Furthermore, there are about 5 million U.S.-born children
of illegal immigrants who were awarded American citizenship at birth and are
therefore not counted in the illegal population. Adding these children to all
the illegal immigrants legalized over the decades, plus the actual number of
illegal immigrants, would put the total at something like 30 million. So, in a
way, the public’s intuition is not entirely wrong. But the illegal immigrants
themselves are only about half that number.
What happened during the Biden administration was totally
unprecedented. At least 5 million illegal immigrants were released at the
border or flown into the country. There were also more than 2 million
“got-aways” at the border — those seen entering but not apprehended or turned
back. In addition, some number joined the illegal population by crossing the
border unseen or by overstaying a temporary visa. The public’s profound
dissatisfaction with the massive increase in illegal immigration is
understandable and one of the main reasons why Trump won in 2024. But any
policy discussion on illegal immigration needs to be based on the best
information available and not emotion and frustration, however understandable.

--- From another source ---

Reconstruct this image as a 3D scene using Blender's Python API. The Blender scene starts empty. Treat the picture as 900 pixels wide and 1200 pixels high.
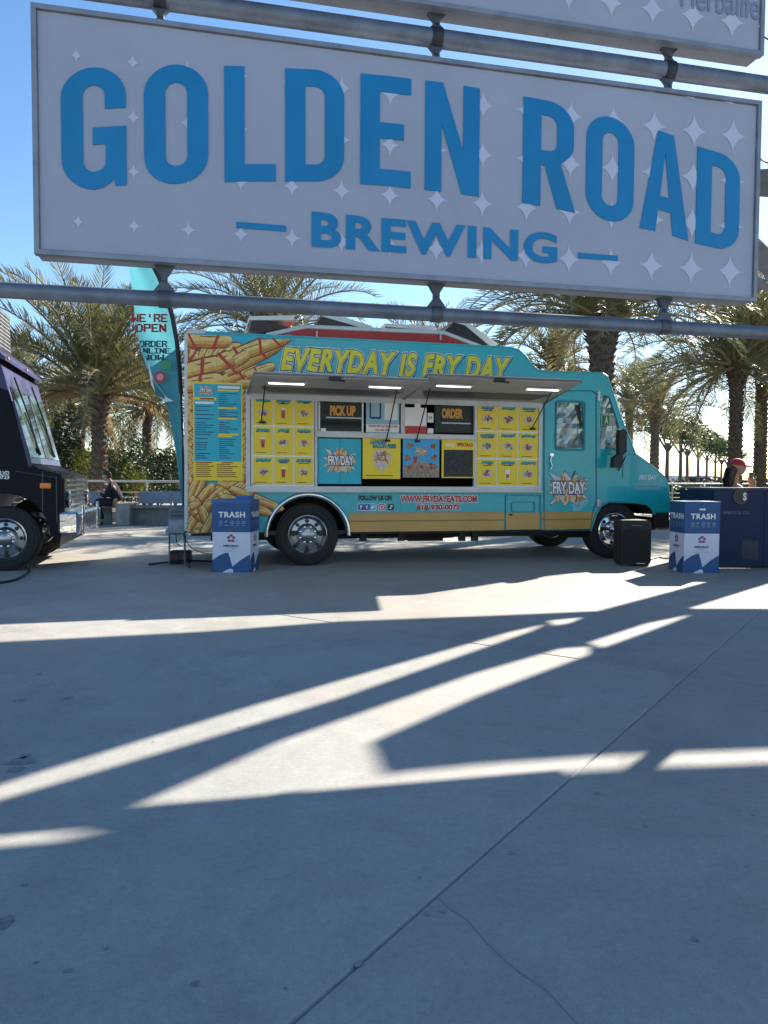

Of course, there is always uncertainty when estimating
illegal immigration. It is possible that the undercount in the Current
Population Survey is higher than most researchers think, so maybe the illegal
population did peak at something like 17 million under Biden. But even if the
survey missed a lot of illegals, it does not change the fact that it still
shows a large decline in the illegal population since Trump took office. The
biggest caveat about the recent drop-off is that it is possible that illegal immigrants
are still here but that some are now too fearful to respond to the CPS. We do
not think this is what happened, but it is a possibility.
The bottom line is that the best data available indicate that 1 million illegal immigrants have left the country since President Trump took office. It turns out that having a president committed to enforcing immigration laws appears to have caused a significant number of illegal immigrants to head home. Immigration is controllable. Voluntary emigration or “self-deportation” has played and can continue to play a huge role in reducing the illegal population if enforcement efforts are sustained.